Wczoraj w auli Politechniki Warszawskiej odbył się coroczny Bal Dziennikarzy. Gromadzi on tzw. elity mediów i biznesu i, coraz częściej, celebrytów, którzy tańczą, jedzą i piją, w międzyczasie licytując różne "fanty". W tym roku za jeżdżenie na nartach z prezydentem Dudą (!) zapłacono 100 tysięcy złotych, a za toczek Moniki Olejnik... 7 tysięcy. Zabawa była przednia.
Katarzyna Kolenda-Zaleska, była reporterka Wiadomości, obecnie związana z Faktami TVN, wykorzystała obecność na scenie do zamanifestowania oburzenia w związku ze zwolnieniami w Telewizji Polskiej.
Kiedy zwalnia się hurtowo ludzi, którzy niczym nie zawinili, to przeciwko temu środowisko dziennikarskie powinno protestować - mówiła. To, co dotyka mnie najmocniej, to ze strony kolegów, którzy przejmują telewizję publiczną, jest taki nieprawdopodobny rechot i taka satysfakcja, wywalajcie ich, fantastycznie, niech wszyscy stracą pracę! To jest absolutnie niesolidarne, nieetyczne, niemoralne i obrzydliwe!

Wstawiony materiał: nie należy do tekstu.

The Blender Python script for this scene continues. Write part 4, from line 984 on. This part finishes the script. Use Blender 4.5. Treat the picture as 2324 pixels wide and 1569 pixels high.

Przypomnijmy, że pracę w TVP stracili do tej pory m.in. Piotr Kraśko, Beata Tadla, Hanna Lis, Justyna Dobrosz-Oracz, a także wielu dziennikarzy, pracujących po drugiej strony kamery, reporterów i wydawców. W ich miejsce zatrudniono np. Barłomieja Maślankiewicza, byłego dziennikarza prawicowej TV Republika, znanego z emocjonalnej relacji z Marszu Niepodległości - "został po nim tylko szalik".